(Exercise brief):
Would you transcribe the whole listing exactly, minus its pictures?
[Begin Records shown]
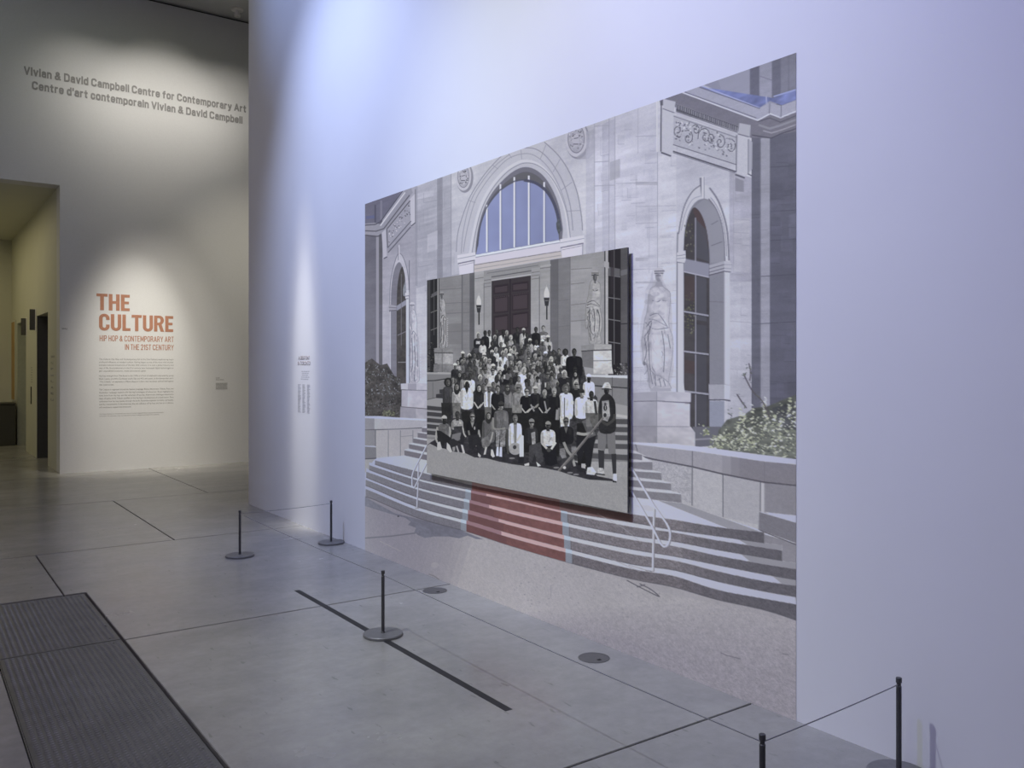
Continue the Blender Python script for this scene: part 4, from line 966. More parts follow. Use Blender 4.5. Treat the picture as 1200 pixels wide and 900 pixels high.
for i in range(40):
    x, y = r.choice([(877, 428), (879, 436), (873, 440), (880, 446), (888, 464), (866, 464), (872, 474), (856, 482), (857, 488), (893, 470)]); leaf(A, x + r.uniform(-2.5, 2.5), y + r.uniform(-4, 4), r.uniform(.9, 1.9), r.uniform(0, 3), r.choice([(94, 98, 92), (112, 118, 108), (84, 84, 92)]))
for i in range(26): leaf(A, r.uniform(818, 832), r.uniform(496, 510), r.uniform(1.2, 2.3), r.uniform(-1, 1), r.choice([(112, 122, 92), (190, 194, 178), (140, 148, 120)]))
for i in range(40): leaf(A, r.uniform(832, 850), r.uniform(510, 525), r.uniform(1.2, 2.4), r.uniform(-1, 1), r.choice([(196, 199, 188), (160, 166, 146), (120, 126, 112)]))
# curved wall, right
def E_(p): return Z(740, 470, 6, p)
def H_(p): return Z(740, 560, 6, p)
A.poly(E_([(-20, 288), (300, 300), (560, 330), (900, 375), (1190, 412), (1190, 450), (940, 425), (700, 388), (430, 350), (30, 306)]), (204, 205, 216))
fc = ('g', .05, 'c', .05)
A.poly(E_([(-20, 300), (40, 306), (430, 350), (700, 390), (700, 525), (640, 510), (430, 460), (140, 405), (30, 350), (-20, 340)]), (152, 151, 161), 1, fc)
A.poly(E_([(700, 390), (940, 426), (1190, 448), (1190, 592), (930, 568), (700, 525)]), (126, 124, 134), 1, fc)
A.poly(E_([(640, 385), (760, 400), (760, 540), (640, 512)]), (138, 137, 147), .6)
A.line(E_([(30, 304), (45, 352)]), 1.0, (104, 104, 114)); A.line(E_([(430, 352), (430, 460)]), .9, (96, 96, 106)); A.line(E_([(308, 338), (308, 435)]), .5, (140, 140, 150)); A.line(E_([(935, 425), (935, 568)]), .6, (112, 110, 120))
A.poly(E_([(90, 398), (430, 462), (640, 512), (915, 568), (915, 780)]) + H_([(900, 240), (895, 362), (640, 280), (352, 178), (352, 140)]) + E_([(352, 655), (280, 640), (280, 578), (212, 560), (212, 500), (150, 486), (150, 430)]), (170, 170, 179), 1, ('g', .06, 'c', .05))
A.poly(E_([(110, 404), (428, 464), (426, 725), (352, 690), (352, 650), (280, 635), (280, 578), (212, 555), (212, 500), (150, 486)]), (164, 164, 174), 1, ('g', .14))
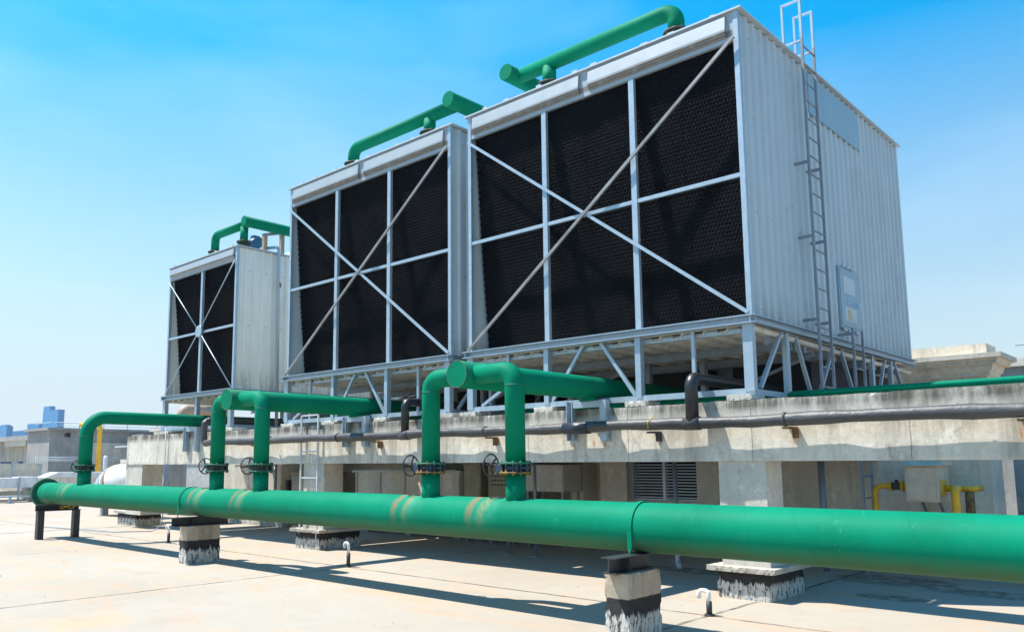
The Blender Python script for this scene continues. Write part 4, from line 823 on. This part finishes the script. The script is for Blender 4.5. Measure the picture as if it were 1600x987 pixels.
[End Records shown]
(Response to the task):
Continue the Blender Python script for this scene: part 4, from line 966. More parts follow. Use Blender 4.5. Treat the picture as 1200 pixels wide and 900 pixels high.
for i in range(40):
    x, y = r.choice([(877, 428), (879, 436), (873, 440), (880, 446), (888, 464), (866, 464), (872, 474), (856, 482), (857, 488), (893, 470)]); leaf(A, x + r.uniform(-2.5, 2.5), y + r.uniform(-4, 4), r.uniform(.9, 1.9), r.uniform(0, 3), r.choice([(94, 98, 92), (112, 118, 108), (84, 84, 92)]))
for i in range(26): leaf(A, r.uniform(818, 832), r.uniform(496, 510), r.uniform(1.2, 2.3), r.uniform(-1, 1), r.choice([(112, 122, 92), (190, 194, 178), (140, 148, 120)]))
for i in range(40): leaf(A, r.uniform(832, 850), r.uniform(510, 525), r.uniform(1.2, 2.4), r.uniform(-1, 1), r.choice([(196, 199, 188), (160, 166, 146), (120, 126, 112)]))
# curved wall, right
def E_(p): return Z(740, 470, 6, p)
def H_(p): return Z(740, 560, 6, p)
A.poly(E_([(-20, 288), (300, 300), (560, 330), (900, 375), (1190, 412), (1190, 450), (940, 425), (700, 388), (430, 350), (30, 306)]), (204, 205, 216))
fc = ('g', .05, 'c', .05)
A.poly(E_([(-20, 300), (40, 306), (430, 350), (700, 390), (700, 525), (640, 510), (430, 460), (140, 405), (30, 350), (-20, 340)]), (152, 151, 161), 1, fc)
A.poly(E_([(700, 390), (940, 426), (1190, 448), (1190, 592), (930, 568), (700, 525)]), (126, 124, 134), 1, fc)
A.poly(E_([(640, 385), (760, 400), (760, 540), (640, 512)]), (138, 137, 147), .6)
A.line(E_([(30, 304), (45, 352)]), 1.0, (104, 104, 114)); A.line(E_([(430, 352), (430, 460)]), .9, (96, 96, 106)); A.line(E_([(308, 338), (308, 435)]), .5, (140, 140, 150)); A.line(E_([(935, 425), (935, 568)]), .6, (112, 110, 120))
A.poly(E_([(90, 398), (430, 462), (640, 512), (915, 568), (915, 780)]) + H_([(900, 240), (895, 362), (640, 280), (352, 178), (352, 140)]) + E_([(352, 655), (280, 640), (280, 578), (212, 560), (212, 500), (150, 486), (150, 430)]), (170, 170, 179), 1, ('g', .06, 'c', .05))
A.poly(E_([(110, 404), (428, 464), (426, 725), (352, 690), (352, 650), (280, 635), (280, 578), (212, 555), (212, 500), (150, 486)]), (164, 164, 174), 1, ('g', .14))
The Blender Python script for this scene continues. Write part 4, from line 823 on. This part finishes the script. The script is for Blender 4.5. Measure the picture as if it were 1600x987 pixels.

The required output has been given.